Une faible couverture en chaleur renouvelable
Quant aux nouvelles énergies marines, elles tardent à émerger, faute d’appels d’offres. Quatre fermes pilotes d’éoliennes flottantes doivent cependant voir le jour d’ici à 2020, en Méditerranée et au large de la Bretagne, et des études de sites doivent être lancées, pour des hydroliennes, dans le passage du Fromveur (Finistère) et le raz Blanchard (Manche).
« Plus encore que dans le secteur de l’électricité, c’est dans celui de la chaleur renouvelable que la France est en retard », ajoute M. Bal. Dans ce domaine, l’Hexagone n’a atteint qu’un taux de couverture de ses besoins de 20 %, presque deux fois moins que les 38 % visés pour 2030. La profession renouvelle donc sa demande de doublement du « fonds chaleur » qui, doté de 210 millions d’euros par an, finance le développement de la biomasse, de la géothermie ou du solaire thermique. Un doublement promis année année par Mme Royal – et annoncé dans le programme présidentiel d’Emmanuel Macron –, mais toujours attendu.
Les professionnels ont désormais les yeux tournés vers la nouvelle programmation pluriannuelle, qui, fin 2018, définira les grands équilibres du mix énergétique national.
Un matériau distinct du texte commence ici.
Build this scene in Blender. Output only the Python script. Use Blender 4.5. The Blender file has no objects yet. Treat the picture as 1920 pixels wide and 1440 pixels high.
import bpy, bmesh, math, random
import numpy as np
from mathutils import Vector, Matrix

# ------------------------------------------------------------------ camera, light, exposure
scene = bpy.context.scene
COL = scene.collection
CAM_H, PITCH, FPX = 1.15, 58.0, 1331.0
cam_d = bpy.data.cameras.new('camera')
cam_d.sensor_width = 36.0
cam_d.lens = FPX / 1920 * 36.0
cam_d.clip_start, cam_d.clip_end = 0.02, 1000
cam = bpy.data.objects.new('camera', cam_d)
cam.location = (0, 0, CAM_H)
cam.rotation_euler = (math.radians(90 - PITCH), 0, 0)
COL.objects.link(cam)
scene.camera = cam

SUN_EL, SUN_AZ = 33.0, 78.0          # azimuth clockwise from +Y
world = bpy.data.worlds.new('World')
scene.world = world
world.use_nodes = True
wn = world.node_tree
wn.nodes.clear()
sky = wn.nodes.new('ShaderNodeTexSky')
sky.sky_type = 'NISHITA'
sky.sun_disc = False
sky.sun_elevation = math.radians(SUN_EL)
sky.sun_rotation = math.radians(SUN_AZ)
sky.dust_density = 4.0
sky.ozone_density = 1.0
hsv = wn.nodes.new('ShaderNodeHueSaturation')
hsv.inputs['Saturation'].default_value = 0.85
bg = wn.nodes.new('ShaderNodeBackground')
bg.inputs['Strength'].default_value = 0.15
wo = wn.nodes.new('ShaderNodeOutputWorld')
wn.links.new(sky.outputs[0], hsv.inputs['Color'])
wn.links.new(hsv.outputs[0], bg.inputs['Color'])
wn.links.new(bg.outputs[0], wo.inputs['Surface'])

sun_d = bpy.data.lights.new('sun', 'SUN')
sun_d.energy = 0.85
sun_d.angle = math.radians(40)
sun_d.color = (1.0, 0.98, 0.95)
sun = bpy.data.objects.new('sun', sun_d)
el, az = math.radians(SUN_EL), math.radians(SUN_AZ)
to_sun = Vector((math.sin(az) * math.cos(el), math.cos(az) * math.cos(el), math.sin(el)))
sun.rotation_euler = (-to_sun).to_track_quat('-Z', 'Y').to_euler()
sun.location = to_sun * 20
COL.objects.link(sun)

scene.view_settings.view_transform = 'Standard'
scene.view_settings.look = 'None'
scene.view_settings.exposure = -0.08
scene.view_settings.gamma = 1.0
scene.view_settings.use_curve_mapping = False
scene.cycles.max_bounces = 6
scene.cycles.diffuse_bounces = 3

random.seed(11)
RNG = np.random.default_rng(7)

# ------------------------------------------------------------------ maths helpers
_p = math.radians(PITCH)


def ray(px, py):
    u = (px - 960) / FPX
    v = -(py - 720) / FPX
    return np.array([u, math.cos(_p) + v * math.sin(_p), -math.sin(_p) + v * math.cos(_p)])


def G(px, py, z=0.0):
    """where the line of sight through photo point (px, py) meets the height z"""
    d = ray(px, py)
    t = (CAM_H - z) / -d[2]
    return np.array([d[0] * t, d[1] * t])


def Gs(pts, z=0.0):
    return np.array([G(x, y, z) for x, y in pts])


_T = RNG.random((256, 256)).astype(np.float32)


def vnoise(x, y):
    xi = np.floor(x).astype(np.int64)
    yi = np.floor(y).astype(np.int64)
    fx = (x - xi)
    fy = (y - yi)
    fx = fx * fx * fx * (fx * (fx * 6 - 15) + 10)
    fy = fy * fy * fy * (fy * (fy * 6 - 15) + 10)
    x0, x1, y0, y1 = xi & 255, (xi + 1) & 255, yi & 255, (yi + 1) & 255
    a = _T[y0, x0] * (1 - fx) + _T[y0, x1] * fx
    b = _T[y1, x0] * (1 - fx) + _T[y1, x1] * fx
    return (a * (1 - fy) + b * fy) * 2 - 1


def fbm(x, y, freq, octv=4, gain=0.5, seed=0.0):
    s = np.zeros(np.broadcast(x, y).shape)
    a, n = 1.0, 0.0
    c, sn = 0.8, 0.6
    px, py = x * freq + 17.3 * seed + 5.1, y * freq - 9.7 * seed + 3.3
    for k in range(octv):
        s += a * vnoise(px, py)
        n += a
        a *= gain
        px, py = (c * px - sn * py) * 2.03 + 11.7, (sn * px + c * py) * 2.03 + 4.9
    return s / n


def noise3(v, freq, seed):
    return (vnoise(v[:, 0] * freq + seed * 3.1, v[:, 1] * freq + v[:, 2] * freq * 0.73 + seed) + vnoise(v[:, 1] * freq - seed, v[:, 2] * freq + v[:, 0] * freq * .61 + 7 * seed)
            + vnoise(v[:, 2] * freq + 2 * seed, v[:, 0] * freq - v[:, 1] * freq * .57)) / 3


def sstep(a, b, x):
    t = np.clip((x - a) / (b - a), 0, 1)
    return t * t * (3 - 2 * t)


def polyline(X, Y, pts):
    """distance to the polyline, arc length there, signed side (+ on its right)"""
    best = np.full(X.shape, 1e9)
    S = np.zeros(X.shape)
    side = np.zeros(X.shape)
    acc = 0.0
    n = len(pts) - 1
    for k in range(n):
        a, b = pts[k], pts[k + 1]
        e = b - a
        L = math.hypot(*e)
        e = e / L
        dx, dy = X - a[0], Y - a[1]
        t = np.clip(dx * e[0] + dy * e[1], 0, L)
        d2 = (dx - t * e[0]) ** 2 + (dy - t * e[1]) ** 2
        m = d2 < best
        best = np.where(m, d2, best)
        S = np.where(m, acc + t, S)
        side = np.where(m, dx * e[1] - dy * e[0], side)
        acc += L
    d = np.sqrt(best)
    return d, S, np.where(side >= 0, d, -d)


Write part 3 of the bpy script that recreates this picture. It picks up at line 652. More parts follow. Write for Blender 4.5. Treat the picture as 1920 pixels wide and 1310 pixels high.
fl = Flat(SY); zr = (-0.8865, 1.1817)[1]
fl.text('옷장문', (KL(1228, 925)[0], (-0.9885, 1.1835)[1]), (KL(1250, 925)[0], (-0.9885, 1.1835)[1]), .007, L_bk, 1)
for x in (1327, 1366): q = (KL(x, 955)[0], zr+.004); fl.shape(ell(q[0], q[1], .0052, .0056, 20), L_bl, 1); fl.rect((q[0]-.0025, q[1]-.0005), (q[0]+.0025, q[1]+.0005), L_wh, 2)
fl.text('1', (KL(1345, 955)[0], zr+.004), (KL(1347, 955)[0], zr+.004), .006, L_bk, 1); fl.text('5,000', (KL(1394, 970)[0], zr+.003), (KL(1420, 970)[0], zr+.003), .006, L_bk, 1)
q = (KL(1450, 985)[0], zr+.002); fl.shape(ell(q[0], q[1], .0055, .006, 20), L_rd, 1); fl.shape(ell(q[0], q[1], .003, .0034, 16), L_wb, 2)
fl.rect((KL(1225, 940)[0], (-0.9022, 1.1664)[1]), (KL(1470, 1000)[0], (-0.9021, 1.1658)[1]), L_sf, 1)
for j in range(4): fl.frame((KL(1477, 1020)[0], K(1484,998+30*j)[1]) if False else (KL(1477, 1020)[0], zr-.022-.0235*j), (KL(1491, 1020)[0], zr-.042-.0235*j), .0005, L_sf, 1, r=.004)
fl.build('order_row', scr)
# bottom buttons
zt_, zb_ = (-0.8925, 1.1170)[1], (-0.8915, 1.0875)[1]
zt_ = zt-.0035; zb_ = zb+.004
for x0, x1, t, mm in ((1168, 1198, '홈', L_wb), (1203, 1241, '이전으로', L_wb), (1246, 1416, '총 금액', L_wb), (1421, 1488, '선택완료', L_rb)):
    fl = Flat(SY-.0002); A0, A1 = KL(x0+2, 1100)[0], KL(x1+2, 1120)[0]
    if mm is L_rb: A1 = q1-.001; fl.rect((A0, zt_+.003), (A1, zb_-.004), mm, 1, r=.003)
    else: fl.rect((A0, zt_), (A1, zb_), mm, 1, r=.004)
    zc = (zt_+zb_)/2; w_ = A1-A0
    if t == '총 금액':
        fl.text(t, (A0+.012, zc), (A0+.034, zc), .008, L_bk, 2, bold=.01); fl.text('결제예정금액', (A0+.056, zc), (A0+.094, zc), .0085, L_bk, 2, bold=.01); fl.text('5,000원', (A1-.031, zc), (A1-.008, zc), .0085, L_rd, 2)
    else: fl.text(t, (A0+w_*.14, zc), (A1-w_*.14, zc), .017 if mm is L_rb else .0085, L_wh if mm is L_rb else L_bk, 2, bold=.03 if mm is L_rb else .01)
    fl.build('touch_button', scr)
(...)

Avec un cadrage précis pour la période 2019-2023 et de grandes orientations pour les années 2024-2028. En repoussant à plus tard la baisse de la part du nucléaire, le gouvernement a dit vouloir faire d’abord monter en régime les renouvelables. Le SER a pour sa part placé la barre très haut, puisqu’il vise « 41 % d’énergies renouvelables à l’horizon 2030 ». Il va effectivement falloir accélérer.